Parafraseando a Stefan Zweig, existen “momentos estelares” de la humanidad en que, al decir de Thomas Kuhn, se cambia de “paradigma”. Sea mayor, o menor, el grado de anglofilia o anglofobia de cada cual, no hay lugar a dudas de que el Londres victoriano fue una de esas épocas, uno de los lugares en nuestra historia colectiva, más fecundos para el progreso intelectual de nuestra propia especie. A modo visual, y no sólo artístico o propagandístico, el momento cúlmine de tal época fue la Exposición Mundial de 1851 y su Crystal Palace (posteriormente trasladado a las afueras de Londres, en Bromley, y convertido en museo).

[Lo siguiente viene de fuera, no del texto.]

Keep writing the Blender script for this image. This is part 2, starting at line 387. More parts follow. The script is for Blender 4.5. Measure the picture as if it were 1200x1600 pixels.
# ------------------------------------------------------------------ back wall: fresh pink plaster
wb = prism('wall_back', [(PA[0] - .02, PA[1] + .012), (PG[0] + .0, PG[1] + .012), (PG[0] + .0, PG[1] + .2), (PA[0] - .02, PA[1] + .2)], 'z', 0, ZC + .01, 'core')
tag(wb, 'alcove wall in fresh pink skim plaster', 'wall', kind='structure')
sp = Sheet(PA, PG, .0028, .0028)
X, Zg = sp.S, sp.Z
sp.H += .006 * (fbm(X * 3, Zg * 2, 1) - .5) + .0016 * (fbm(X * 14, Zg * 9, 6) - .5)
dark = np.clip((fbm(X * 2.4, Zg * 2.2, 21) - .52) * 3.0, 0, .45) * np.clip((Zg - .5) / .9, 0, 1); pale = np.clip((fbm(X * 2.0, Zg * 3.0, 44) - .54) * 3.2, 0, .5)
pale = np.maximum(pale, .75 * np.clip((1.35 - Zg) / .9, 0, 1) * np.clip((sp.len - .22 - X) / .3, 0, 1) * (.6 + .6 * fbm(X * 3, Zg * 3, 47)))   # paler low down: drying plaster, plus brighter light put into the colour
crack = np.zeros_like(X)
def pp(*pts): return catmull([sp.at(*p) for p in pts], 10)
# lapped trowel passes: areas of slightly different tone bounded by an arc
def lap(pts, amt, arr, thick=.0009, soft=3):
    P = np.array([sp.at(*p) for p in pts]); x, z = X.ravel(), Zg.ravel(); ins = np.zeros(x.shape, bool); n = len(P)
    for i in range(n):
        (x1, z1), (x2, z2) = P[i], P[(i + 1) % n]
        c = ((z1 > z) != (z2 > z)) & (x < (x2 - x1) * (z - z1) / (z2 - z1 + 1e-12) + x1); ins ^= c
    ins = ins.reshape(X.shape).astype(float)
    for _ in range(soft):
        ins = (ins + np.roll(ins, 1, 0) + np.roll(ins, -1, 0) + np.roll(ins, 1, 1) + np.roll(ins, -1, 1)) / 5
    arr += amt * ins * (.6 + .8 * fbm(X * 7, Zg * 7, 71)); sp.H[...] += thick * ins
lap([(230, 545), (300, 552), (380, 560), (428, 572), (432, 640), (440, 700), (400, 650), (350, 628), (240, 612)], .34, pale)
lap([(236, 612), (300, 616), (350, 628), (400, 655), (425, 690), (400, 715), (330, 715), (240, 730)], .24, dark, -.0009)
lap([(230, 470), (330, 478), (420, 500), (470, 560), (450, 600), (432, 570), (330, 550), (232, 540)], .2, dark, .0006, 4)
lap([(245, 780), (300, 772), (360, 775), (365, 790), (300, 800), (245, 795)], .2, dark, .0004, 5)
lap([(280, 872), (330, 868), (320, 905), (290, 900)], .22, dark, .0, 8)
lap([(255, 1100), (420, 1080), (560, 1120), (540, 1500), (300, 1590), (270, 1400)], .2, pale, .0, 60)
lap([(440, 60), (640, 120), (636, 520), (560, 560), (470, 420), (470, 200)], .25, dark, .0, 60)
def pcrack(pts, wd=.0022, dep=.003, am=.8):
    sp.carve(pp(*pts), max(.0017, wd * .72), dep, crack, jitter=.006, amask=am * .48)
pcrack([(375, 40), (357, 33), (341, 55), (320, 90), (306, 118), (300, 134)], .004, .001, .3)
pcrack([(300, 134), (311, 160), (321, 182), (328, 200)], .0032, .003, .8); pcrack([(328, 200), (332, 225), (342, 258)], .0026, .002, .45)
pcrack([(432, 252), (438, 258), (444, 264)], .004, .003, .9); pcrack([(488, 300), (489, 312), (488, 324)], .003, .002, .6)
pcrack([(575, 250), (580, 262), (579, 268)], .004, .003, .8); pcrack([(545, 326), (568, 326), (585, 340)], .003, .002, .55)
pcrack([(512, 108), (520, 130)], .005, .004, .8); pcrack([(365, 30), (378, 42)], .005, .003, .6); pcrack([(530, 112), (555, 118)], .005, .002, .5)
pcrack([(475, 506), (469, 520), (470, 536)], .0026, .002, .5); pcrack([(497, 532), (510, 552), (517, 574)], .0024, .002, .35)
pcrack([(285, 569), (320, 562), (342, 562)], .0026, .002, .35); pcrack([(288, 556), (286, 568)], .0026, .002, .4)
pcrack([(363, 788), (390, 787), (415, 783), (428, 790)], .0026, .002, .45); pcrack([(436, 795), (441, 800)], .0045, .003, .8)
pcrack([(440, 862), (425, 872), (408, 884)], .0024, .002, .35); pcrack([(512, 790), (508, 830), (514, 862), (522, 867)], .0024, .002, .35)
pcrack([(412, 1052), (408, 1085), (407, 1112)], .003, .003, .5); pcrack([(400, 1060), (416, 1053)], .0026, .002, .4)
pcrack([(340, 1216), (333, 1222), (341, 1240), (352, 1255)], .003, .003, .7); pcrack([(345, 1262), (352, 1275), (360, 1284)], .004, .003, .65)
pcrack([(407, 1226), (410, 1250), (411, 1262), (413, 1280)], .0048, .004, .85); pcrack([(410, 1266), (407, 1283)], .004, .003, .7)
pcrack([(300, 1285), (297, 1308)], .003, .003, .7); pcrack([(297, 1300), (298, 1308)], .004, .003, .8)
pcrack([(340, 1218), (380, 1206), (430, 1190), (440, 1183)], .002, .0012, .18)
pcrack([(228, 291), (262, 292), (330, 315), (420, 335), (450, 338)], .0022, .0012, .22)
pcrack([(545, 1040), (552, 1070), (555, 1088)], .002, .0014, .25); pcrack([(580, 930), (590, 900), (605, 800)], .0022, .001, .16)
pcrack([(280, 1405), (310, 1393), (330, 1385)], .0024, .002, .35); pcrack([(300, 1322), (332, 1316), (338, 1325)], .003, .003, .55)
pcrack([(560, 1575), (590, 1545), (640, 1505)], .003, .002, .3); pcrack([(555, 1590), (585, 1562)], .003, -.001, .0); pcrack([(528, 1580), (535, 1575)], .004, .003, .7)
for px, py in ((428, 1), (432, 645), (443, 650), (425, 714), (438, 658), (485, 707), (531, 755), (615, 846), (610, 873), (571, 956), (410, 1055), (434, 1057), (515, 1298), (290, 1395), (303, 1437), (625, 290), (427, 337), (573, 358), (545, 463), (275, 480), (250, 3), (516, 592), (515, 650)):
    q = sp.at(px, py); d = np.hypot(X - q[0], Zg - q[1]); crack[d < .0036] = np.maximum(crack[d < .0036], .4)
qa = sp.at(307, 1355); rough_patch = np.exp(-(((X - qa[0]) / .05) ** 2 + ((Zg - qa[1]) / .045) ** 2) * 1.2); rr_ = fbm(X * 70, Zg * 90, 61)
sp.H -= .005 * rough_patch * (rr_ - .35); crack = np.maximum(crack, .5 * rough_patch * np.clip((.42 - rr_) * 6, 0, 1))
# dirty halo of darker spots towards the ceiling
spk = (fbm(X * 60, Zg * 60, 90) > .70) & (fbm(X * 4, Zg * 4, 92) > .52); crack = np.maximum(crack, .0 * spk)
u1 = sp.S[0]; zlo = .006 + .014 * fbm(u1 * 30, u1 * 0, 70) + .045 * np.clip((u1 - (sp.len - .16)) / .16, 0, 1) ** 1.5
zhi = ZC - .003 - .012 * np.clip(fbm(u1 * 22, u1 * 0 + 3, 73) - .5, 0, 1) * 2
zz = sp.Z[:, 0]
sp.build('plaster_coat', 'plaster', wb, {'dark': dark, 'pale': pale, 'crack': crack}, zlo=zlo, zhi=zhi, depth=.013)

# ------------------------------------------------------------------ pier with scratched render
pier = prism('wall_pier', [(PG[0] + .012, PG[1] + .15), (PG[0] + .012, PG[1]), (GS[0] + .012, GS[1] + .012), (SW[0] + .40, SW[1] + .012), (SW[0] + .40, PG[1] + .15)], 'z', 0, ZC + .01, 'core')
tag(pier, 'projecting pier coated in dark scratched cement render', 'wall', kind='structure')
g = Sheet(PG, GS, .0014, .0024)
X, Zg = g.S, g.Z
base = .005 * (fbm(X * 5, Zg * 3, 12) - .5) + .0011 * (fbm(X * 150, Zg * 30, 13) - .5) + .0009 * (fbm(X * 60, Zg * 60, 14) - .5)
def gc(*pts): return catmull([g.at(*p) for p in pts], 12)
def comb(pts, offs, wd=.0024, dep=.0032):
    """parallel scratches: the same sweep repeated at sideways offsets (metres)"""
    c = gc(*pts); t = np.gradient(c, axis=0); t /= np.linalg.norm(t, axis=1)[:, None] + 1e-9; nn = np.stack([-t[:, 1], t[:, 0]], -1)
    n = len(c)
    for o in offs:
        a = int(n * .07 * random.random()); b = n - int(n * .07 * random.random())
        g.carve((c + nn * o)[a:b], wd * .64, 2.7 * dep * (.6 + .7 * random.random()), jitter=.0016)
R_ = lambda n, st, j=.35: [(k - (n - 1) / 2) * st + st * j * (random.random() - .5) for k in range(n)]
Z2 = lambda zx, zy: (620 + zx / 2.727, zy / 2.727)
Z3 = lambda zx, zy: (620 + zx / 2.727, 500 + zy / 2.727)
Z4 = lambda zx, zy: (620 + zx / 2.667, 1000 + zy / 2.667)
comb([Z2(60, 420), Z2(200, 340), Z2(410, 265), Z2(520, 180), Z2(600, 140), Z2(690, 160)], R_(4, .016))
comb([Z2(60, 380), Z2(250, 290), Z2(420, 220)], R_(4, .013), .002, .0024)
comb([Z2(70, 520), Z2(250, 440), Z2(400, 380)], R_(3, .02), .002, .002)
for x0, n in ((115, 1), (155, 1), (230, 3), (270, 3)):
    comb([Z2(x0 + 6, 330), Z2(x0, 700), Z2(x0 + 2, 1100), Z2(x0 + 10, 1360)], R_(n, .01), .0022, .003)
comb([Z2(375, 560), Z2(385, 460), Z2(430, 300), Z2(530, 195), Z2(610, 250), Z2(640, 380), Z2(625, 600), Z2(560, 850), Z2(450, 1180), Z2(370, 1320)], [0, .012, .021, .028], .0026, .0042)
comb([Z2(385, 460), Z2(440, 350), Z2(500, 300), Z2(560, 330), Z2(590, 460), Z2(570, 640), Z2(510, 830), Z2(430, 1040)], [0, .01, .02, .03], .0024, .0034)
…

Con el realismo pesimista que siempre le caracterizó, escribió Dostoievski refiriéndose al Palacio de Cristal, en Memorias del subsuelo: “Ustedes creen en el palacio de cristal, indestructible, eterno, al que no se le podrá sacar la lengua ni mostrar el puño a escondidas. Pues bien, yo desconfío de ese palacio de cristal, tal vez justamente porque es de cristal e indestructible y porque no se le podrá sacar la lengua, ni siquiera a escondidas”. En pro de la verdad, el propio edificio sí fue destruido, tras un incendio, pero lo que se mostró allí, sin lugar a dudas, ayudó a cambiar el mundo tal y como lo conocemos. Se mire por donde se mire, el Londres victoriano fue una segunda, e industrializada, Ilustración.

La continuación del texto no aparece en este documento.